New director Olga Viso wants to strengthen that connection, drawing on her observations and experiences at the Hirshhorn Museum and Sculpture Garden, in Washington, D.C., to cast a strategy for the next phase of the garden. She and Walker curators are discussing balancing the garden’s most iconic pieces with fresh work, creating more year-round garden programming tied to happenings inside the museum, and considering commissions for temporary work for the sloping open space on the Walker’s western border. That last piece, Viso says, would both test the possibilities there and open ground for the myriad ways contemporary artists are working outdoors.

“ Artists are breaking down these rigid notions that sculpture must sit on a pedestal or concrete pad.

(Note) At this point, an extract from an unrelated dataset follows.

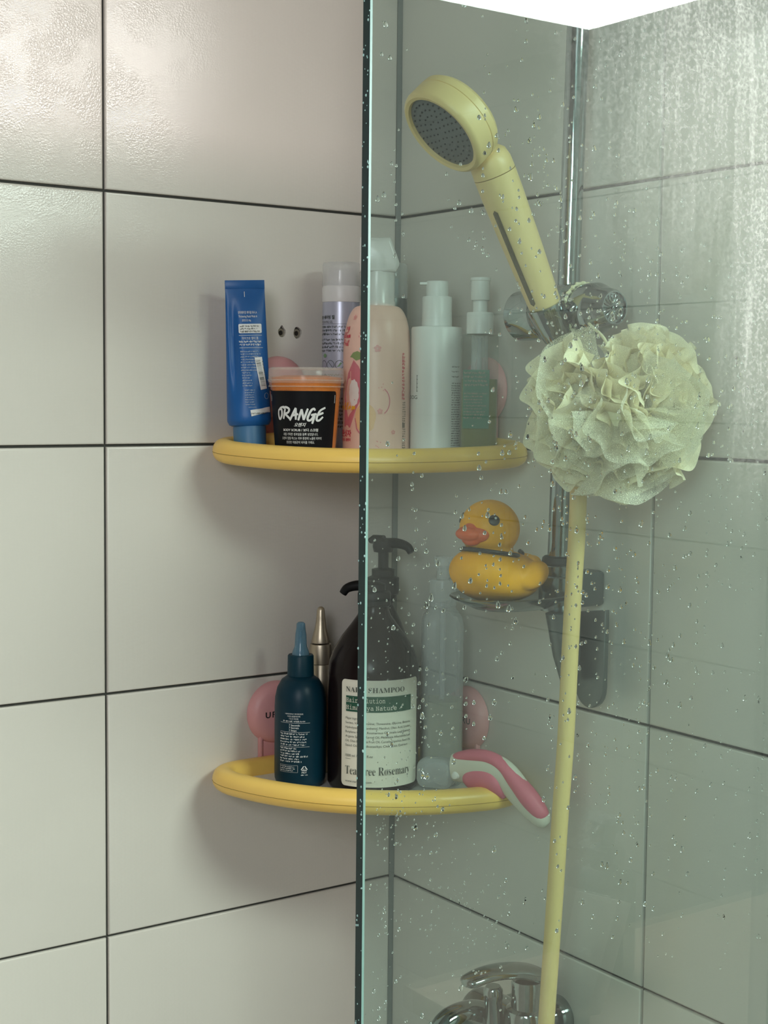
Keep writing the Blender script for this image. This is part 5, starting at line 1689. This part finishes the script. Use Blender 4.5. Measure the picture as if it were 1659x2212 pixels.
# ------------------------------------------------------------------ on the dry side, seen only as reflections in the glass
ct = empty('vanity_unit', (-0.55, 0.90, 0.0), label='pale vanity unit whose top is mirrored faintly in the glass', cat='vanity')
obj('carcass', box(0.94, 0.54, 0.80, c=(0, -0.02, 0.40), bev=0.004), M['wood'], ct)
obj('worktop', box(0.98, 0.58, 0.03, c=(0, 0, 0.823), bev=0.004), M['wood'], ct)
for k in range(2):
    dr = obj('door', box(0.455, 0.018, 0.70, c=(-0.232 + 0.464 * k, 0.260, 0.42), bev=0.003), M['wood'], ct)
    obj('handle', box(0.012, 0.014, 0.12, c=(-0.03 + 0.06 * k, 0.275, 0.62), bev=0.003), M['chrome'], dr)
rx_, ry_ = -0.292, 1.098
t = empty('soap_pump_bottle', (rx_, ry_, 0.8385), math.radians(40), label='blue-grey pump bottle mirrored faintly at the lower right of the glass', cat='bottle')
obj('body', lathe([(0, 0), (0.030, 0), (0.036, 0.006), (0.036, 0.118), (0.032, 0.128), (0.024, 0.134), (0, 0.134)], 40), M['bluegrey'], t)
obj('collar', lathe([(0.021, 0.132), (0.022, 0.158), (0.014, 0.162), (0, 0.162)], 32), M['bluegrey'], t)
obj('pump_head', lathe([(0.008, 0.16), (0.010, 0.178), (0.018, 0.180), (0.018, 0.192), (0.012, 0.197), (0, 0.198)], 32), M['bluegrey'], t)
obj('spout', tube([Vector((0, 0, 0.186)), Vector((0.012, -0.016, 0.185)), Vector((0.018, -0.024, 0.180))], [0.006, 0.005, 0.004], 12), M['bluegrey'], t)
t = empty('white_squeeze_tube', (-0.148, 1.000, 0.838), math.radians(215), label='white squeeze tube with grey print mirrored faintly at the lower right', cat='tube')
t.rotation_euler = Euler((math.radians(-12), 0, math.radians(128)))
obj('cap', lathe([(0, 0), (0.016, 0), (0.017, 0.002), (0.017, 0.022), (0, 0.022)], 32), M['white'], t)
secs = [(0, 0, 0.022, 0.018, 0.020, 2)]
for k in range(14):
    q = k / 13
    secs.append((0, 0, 0.025 + 0.13 * q, 0.020 * (1 - q) ** 0.9 + 0.0008, 0.028 + 0.004 * q, 2.1))
obj('body', loft(secs, 40), M['white'], t)

# ------------------------------------------------------------------ water drops on the inner face of the glass
def drop_mesh(bm, x, z, r, stretch, lean):
    """bulging drop on the face y = GY0, heavier at its foot"""
    nu, nv = 10, 4
    rings = []
    flat = []
    for j in range(nv):
        a = (PI / 2) * j / nv
        ring = []
        for i in range(nu):
            t = 2 * PI * i / nu
            cx_ = r * math.cos(a) * math.cos(t)
            cz_ = r * math.cos(a) * math.sin(t)
            if cz_ > 0:
                cz_ *= stretch
                cx_ *= (1 - 0.45 * (cz_ / (r * stretch)) * min(1, stretch - 0.9))
            h = r * 0.85 * math.sin(a)
            zz = cz_ - 0.25 * h
            ring.append(bm.verts.new((x + cx_ + lean * max(0, cz_), GY0 - 0.00005 - h, z + zz)))
        rings.append(ring)
    tip = bm.verts.new((x, GY0 - 0.00005 - r * 0.85, z - 0.15 * r))
    for A, B in zip(rings, rings[1:]):
        for i in range(nu):
            j = (i + 1) % nu
            bm.faces.new((A[i], A[j], B[j], B[i]))
    for i in range(nu):
        bm.faces.new((rings[-1][i], rings[-1][(i + 1) % nu], tip))
    bm.faces.new(rings[0][::-1])
    return bm
rd = random.Random(77)
def density(x, z):
    d = 0.35 + 0.65 * noise.noise(Vector((x * 9, 3.1, z * 6)))
    d += 0.35 * noise.noise(Vector((x * 26, 7.7, z * 12)))
    if x > 0.35:
        d -= 0.10
    if z > 1.40:
        d += 0.18
    if z > 1.66 and x < 0.16:
        d -= 0.35
    return d
spots = []
tries = 0
while len(spots) < 1250 and tries < 40000:
    tries += 1
    x = rd.uniform(0.02, 0.428); z = rd.uniform(1.10, 1.83)
    if rd.random() > density(x, z):
        continue
    spots.append((x, z, 0.0006 + 0.0014 * rd.random() ** 2.0))
# chains of beads left behind by running drops
for k in range(120):
    x = rd.uniform(0.03, 0.42); z = rd.uniform(1.16, 1.84)
    if rd.random() > density(x, z) + 0.3:
        continue
    n = rd.randint(3, 8)
    for q in range(n):
        spots.append((x + rd.gauss(0, 0.0007), z - q * rd.uniform(0.007, 0.014), 0.0005 + 0.0009 * rd.random()))
# fine splashes low down by the free edge
for (cx_, cz_, sx_, sz_, n) in ((0.405, 1.34, 0.016, 0.055, 170), (0.395, 1.245, 0.022, 0.030, 90), (0.345, 1.185, 0.022, 0.025, 120), (0.415, 1.225, 0.010, 0.07, 50)):
    for k in range(n):
        x = rd.gauss(cx_, sx_)
        if 0.02 < x < 0.43:
            spots.append((x, rd.gauss(cz_, sz_), 0.00025 + 0.0005 * rd.random()))
spots = [s for s in spots if 0.01 < s[0] < 0.431]
spots.sort(key=lambda s: -s[2])
nb = 70
o0 = Vector(gs.location)
for x, z, r in spots[:nb]:
    bm = bmesh.new()
    drop_mesh(bm, x, z, r, 1.0 + 1.1 * rd.random(), rd.uniform(-0.25, 0.25))
    bmesh.ops.translate(bm, vec=-o0, verts=bm.verts)
    obj('water_drop', bm, M['water'], gs, sharp=60)
bm = bmesh.new()
for x, z, r in spots[nb:]:
    drop_mesh(bm, x, z, r, 1.0 + 0.8 * rd.random(), rd.uniform(-0.2, 0.2))
bmesh.ops.translate(bm, vec=-o0, verts=bm.verts)
for k in range(110):
    c = Vector((GXE, rd.uniform(GY0 + 0.0012, GY1 - 0.0012), rd.uniform(1.10, 1.82))) - o0
    r_ = rd.uniform(0.0003, 0.0008)
    drops_bm = bmesh.new() if k == 0 else drops_bm
    n0 = 8
    ring = [drops_bm.verts.new(c + Vector((0, r_ * math.cos(2 * PI * i / n0), 1.3 * r_ * math.sin(2 * PI * i / n0)))) for i in range(n0)]
    mid_ = [drops_bm.verts.new(c + Vector((r_ * 0.6, 0.7 * r_ * math.cos(2 * PI * i / n0), 0.9 * r_ * math.sin(2 * PI * i / n0)))) for i in range(n0)]
    tip_ = drops_bm.verts.new(c + Vector((r_ * 0.9, 0, -0.2 * r_)))
    for i in range(n0):
        j = (i + 1) % n0
        drops_bm.faces.new((ring[i], ring[j], mid_[j], mid_[i])); drops_bm.faces.new((mid_[i], mid_[j], tip_))
    drops_bm.faces.new(ring[::-1])
obj('edge_water_drops', drops_bm, mat('drop_highlight_specks', (0.45, 0.72, 0.68), 0.2), gs, sharp=60)['kind'] = 'stuff'  # pale colour stands in for the bright highlights on the drops
o = obj('fine_water_drops', bm, M['water'], gs, sharp=60)
o['kind'] = 'stuff'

I’m interested in giving artists the freedom to explore that open space in a more experimental way before we commit to a long-term game plan,” Viso says. “ This will help us better understand the potential of the space and see things that perhaps aren’t yet visible.”

IMAGE: In 1987, Martin Friedman (right) observed the bare canvas that would become the Minneapolis Sculpture Garden.